O que ele diz? Que Deus “abençoou [os israelitas] em toda a obra”. Deus sabe que a vida deles é dura enquanto peregrinam “por este grande deserto”. Deus esteve com e supriu suas necessidades, o tempo todo: “estes quarenta anos o Senhor, teu Deus, esteve contigo; coisa nenhuma te faltou.”

“Nova geração, preste atenção nisso, lembre-se disso: Deus não abandonou vocês no deserto; Deus cuidou de vocês; foi fiel a vocês; sustentou vocês no deserto!” Esta foi a fala de Moisés sussurrada aos ouvidos dos jovens que o ouviam pregar este maravilhoso sermão, em Moabe.
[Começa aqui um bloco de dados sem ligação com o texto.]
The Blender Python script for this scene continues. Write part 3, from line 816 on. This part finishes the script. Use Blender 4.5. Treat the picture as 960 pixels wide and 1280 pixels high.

E o parêntese do v. 7 tem uma segunda função, de transição, encerrando esta parte da narrativa e preparando para a seguinte, sobre a passagem por Moabe, como lemos no v. 8:

Passamos, pois, flanqueando assim nossos irmãos, os filhos de Esaú, que habitavam em Seir, como o caminho da Arabá, de Elate e de Eziom-Geber, viramo-nos e seguimos o caminho do deserto de Moabe.

Assim o cenário fica pronto para o que seguirá, se Deus permitir, no próximo sermão sobre Deuteronômio. Por ora basta saber que em Deuteronômio 2.7-8: Deus sustenta Israel até a chegada em Moabe.

A partir daqui, podemos começar a concluir…

Conclusão

Recapitulando, nesta passagem de Deuteronômio, [1] Deus mantém os israelitas rodeando os montes de Seir; em seguida [2] os ordena a passar ao lado de Edom e, finalmente, os sustenta até chegarem em Moabe. Moisés começa a construir uma ponte entre a geração anterior, dos pais, e a geração atual, dos filhos.

[1] A passagem nos ajuda a entender que o Deus fiel sustenta com graça e salvação. O tempo rodeando as montanhas de Seir não foi em vão. Deus estava, soberanamente, trabalhando o coração de seu povo.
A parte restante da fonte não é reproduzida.